The Malta Independent 22 May 2019, Wednesday

‘All resources required’ will be made available for 17 Black inquiry – Edward Scicluna

Albert Galea Friday, 15 February 2019, 16:46 Last update: about 4 months ago

"All the resources required" will be made available for the 17 Black inquiry as is done for any other allegation that is being considered by the Maltese courts, Finance Minister Edward Scicluna said on Friday.

Asked by this newsroom about a statement from Yorgen Fenech - Tumas Group CEO, Electrogas power station director and reported owner of 17 Black - wherein he said that he had not been questioned or interrogated by the police or any other law enforcement entity on anything, Scicluna said that these were "serious allegations" which are "under the magistrate's attention" and noted that like in other cases, his ministry would be making all the financial resources required available to the magistrate so that justice could be done.


He said that in a country where there is rule of law, there is "comfort" in believing in the courts and noted that the less interference from politicians that there is, the better.
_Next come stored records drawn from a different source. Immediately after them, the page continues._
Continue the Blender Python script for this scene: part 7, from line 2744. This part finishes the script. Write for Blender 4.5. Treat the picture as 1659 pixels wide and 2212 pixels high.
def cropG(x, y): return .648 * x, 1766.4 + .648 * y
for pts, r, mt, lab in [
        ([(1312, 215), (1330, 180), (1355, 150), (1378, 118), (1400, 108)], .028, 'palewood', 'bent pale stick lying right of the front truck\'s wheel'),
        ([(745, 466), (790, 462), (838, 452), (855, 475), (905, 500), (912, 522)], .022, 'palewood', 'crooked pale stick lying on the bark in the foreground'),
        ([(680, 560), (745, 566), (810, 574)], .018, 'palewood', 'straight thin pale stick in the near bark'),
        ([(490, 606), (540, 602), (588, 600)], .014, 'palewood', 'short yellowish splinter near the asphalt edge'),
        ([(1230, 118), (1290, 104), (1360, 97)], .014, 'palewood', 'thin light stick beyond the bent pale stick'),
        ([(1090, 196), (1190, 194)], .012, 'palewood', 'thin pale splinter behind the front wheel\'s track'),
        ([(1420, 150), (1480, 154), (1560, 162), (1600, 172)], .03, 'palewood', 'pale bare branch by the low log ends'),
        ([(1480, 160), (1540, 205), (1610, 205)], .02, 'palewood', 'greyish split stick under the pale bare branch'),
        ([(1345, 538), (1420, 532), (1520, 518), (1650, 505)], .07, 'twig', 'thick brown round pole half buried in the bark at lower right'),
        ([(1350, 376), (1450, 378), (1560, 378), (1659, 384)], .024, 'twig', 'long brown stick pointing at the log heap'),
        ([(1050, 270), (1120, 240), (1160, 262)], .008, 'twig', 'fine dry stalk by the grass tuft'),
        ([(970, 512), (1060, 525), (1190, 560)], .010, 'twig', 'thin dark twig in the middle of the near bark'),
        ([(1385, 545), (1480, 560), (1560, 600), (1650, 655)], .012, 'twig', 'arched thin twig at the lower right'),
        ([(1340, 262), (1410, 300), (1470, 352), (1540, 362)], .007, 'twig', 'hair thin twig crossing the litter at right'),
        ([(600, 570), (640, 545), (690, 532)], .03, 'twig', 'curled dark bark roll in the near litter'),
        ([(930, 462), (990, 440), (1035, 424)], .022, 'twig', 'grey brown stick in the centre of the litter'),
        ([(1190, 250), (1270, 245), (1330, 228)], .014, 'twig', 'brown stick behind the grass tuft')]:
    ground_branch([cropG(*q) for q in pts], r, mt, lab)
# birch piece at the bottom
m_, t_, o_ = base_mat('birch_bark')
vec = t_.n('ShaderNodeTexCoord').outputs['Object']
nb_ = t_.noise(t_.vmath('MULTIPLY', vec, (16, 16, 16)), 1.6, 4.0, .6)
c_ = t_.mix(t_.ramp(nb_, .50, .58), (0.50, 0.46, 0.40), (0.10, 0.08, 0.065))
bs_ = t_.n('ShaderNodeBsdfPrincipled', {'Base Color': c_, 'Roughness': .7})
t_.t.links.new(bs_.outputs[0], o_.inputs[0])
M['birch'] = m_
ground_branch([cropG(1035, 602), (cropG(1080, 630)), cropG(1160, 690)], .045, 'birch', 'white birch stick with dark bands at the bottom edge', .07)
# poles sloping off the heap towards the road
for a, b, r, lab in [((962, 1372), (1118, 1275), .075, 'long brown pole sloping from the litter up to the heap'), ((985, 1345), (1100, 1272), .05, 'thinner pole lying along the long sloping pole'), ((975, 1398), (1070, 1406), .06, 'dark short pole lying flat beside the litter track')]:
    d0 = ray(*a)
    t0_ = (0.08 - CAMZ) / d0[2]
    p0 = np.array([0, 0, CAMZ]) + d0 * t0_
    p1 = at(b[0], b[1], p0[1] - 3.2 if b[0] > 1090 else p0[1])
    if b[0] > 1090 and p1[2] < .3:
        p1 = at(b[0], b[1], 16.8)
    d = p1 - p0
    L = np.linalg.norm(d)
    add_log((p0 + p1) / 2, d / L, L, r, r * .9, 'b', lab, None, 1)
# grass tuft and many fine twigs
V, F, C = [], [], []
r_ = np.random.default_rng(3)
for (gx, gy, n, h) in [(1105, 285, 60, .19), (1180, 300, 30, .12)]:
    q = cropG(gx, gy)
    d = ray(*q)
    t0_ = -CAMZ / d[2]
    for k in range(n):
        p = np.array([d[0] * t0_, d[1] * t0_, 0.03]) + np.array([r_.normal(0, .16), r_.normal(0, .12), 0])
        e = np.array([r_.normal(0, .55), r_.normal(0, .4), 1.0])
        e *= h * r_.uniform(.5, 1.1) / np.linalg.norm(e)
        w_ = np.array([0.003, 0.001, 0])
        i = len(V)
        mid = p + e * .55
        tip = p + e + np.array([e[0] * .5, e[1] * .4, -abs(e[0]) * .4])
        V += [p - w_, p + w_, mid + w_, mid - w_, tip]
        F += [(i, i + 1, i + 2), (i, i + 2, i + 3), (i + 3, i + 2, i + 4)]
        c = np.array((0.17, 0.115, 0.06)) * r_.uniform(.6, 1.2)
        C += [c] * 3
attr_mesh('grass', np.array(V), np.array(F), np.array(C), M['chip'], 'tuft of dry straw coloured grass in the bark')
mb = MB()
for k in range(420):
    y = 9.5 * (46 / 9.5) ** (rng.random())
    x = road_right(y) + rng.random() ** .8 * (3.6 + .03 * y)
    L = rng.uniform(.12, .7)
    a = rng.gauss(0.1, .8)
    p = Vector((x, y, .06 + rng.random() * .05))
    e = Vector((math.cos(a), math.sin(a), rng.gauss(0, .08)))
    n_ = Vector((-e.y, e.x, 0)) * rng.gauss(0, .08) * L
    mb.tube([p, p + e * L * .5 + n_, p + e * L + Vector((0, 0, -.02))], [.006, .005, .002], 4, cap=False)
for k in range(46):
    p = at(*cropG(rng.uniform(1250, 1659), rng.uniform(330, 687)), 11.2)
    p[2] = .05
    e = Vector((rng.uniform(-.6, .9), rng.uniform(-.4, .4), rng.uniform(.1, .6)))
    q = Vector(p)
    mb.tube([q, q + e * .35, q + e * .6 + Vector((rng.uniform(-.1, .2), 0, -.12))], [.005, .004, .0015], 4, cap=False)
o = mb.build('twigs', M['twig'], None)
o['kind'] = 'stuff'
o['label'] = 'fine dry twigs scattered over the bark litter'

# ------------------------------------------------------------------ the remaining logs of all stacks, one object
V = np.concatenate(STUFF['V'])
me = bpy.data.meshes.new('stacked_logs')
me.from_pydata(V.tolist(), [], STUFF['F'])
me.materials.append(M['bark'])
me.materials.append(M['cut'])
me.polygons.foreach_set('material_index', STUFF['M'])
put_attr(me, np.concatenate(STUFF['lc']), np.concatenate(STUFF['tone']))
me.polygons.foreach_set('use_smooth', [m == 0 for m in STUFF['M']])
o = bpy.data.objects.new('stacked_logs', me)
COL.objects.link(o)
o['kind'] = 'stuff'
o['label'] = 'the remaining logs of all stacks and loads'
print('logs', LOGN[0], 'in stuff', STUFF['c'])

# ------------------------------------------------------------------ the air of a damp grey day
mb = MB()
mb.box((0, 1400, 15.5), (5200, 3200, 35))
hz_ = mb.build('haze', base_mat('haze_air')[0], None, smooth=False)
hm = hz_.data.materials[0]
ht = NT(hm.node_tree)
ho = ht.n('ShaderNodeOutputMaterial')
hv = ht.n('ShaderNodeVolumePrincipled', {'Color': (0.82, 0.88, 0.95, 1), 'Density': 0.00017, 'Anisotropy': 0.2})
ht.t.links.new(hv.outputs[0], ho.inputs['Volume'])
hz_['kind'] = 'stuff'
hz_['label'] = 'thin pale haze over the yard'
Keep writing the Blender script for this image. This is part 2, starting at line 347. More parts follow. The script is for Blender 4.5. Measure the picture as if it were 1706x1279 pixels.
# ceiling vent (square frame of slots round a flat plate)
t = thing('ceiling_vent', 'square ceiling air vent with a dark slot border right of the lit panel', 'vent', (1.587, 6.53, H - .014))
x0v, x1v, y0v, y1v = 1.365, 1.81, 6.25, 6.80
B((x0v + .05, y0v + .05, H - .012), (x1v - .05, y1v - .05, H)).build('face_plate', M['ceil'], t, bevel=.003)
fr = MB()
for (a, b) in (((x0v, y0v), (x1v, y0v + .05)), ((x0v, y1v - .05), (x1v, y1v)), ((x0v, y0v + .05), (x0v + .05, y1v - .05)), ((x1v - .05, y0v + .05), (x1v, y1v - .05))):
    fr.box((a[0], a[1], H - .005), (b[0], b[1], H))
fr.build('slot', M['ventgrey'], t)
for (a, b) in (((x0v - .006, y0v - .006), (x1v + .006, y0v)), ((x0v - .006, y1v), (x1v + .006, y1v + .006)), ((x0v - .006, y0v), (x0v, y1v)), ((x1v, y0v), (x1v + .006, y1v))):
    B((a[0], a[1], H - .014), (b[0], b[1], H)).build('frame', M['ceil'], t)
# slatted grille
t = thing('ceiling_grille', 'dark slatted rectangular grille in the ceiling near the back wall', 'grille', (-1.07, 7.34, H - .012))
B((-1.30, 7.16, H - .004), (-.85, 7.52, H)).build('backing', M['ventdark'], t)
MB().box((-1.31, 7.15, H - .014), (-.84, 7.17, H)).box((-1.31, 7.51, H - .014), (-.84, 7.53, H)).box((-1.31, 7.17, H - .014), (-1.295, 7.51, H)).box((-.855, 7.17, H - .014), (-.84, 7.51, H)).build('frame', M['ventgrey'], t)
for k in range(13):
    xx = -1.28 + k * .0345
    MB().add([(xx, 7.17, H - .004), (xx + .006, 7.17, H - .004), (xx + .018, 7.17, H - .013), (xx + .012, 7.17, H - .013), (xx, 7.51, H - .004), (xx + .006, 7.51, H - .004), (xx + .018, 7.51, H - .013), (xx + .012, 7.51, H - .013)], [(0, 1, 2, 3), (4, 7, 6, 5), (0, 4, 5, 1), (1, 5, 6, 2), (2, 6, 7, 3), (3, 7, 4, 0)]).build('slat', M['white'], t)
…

One cannot, on one hand, say that they are independent but then when there is an issue ask the minister to interfere or to give his opinion, he said.

He said that as with any other allegation considered by the courts, his ministry would be making sure that the courts receive all the resources required, and he cited a specific inquiry where the sum that the Finance Ministry made available transcended into the millions, something which was "unprecedented" and a "record".

Scicluna was most likely referring to the Egrant inquiry, which cost €1.26 million to conduct.

He said that it is important that the courts are not limited or restricted by budgets so that they carry out work and carry it out quickly, adding that when justice is delayed, it is not justice and that it must be as efficient and fast as possible.

Yorgen Fenech told a Swedish media outlet which asked him about his involvement in the Dubai-based compay 17 Black, which he is reported to be the owner of, that he had never been questioned or interrogated by police or other law enforcement entities.

The statement comes around four months after Justice Minister Owen Bonnici told Parliament that a specific inquiry into 17 Black had been ongoing for a number of weeks, even before Reuters and the Times of Malta revealed that Fenech owned the secret company.

Fenech has denied all allegations of corruption, but has not denied whether he is the owner of the controversial company, which was named as one of two which would pay $2 million into the Panama companies belonging to government minister Konrad Mizzi and the Prime Minister's Chief of Staff Keith Schembri.